The methods by which a motion for new trial may be granted are clearly stated in United Railroads v. Superior Court, 197 Cal. 687, 242 P. 701, 703: “While petitioner's counsel have not said so in so many words, the conclusion is implicit in their argument that, in order to render a lawful order of court granting or denying the motion for new trial under those circumstances, it was necessary for the respondent judge to betake himself to the courtroom in which the hearing had been had and there mount the bench and formally and audibly pronounce an order granting the motion for a new trial, and that by no other method could such an order be lawfully rendered. We do not subscribe to this view. We are of the opinion that, when all of the elements antecedent to such an order have been duly performed, and when the issue after a hearing thereon duly had has been submitted to the court for its decision, the order of the court thereon may be rendered in either one of two ways: (1) By the pronouncement thereof in open court in the manner above suggested; or (2) by the filing with the clerk in the action of a written order of court signed by the judge.” See, also, Barnett Rosenburg, Inc., v. Superior Court, 93 Cal.App. 276, 269 P. 730. In the present case neither of these methods was followed. No pronouncement was made in open court and no written order was signed by the judge within the statutory period. As stated in Haynes v. Los Angeles Railroad Corporation, 80 Cal.App. 776, 252 P. 1072, 1074: “It is equally well established that the court in the exercise of this power is not authorized to do more than to make its records conform to the actual facts, and cannot, under the form of amendment of its records, correct a judicial error, or make of record an order or judgment that was never in fact given.” In the case of Shepherd v. Superior Court, 54 Cal.App. 673, 202 P. 466, the power of the court to grant the motion expired at noon on Saturday, April 2. In the afternoon of that day the judge telephoned to the clerk to enter an order granting the motion for new trial. The case was referred to in United Railroads v. Superior Court, supra, where it was pointed out that an order granting a new trial was never rendered and that the matter still remained “in the breast of the court.”

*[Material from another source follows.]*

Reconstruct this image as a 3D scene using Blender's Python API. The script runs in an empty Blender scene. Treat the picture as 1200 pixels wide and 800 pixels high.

An order nunc pro tunc cannot give force to a judgment or order void for want of jurisdiction. Jackson v. Dolan, 58 Cal.App. 372, 208 P. 315. The record before us discloses that no order was made granting a new trial within the time in which the court was empowered to act. Until and including February 19, 1936, the matter remained “in the breast of the court.” After that time, the court was powerless to act in the premises.

Let a peremptory writ of mandate issue.

WOOD, Justice.

We concur: CRAIL, P. J.; GOULD, Justice pro tem.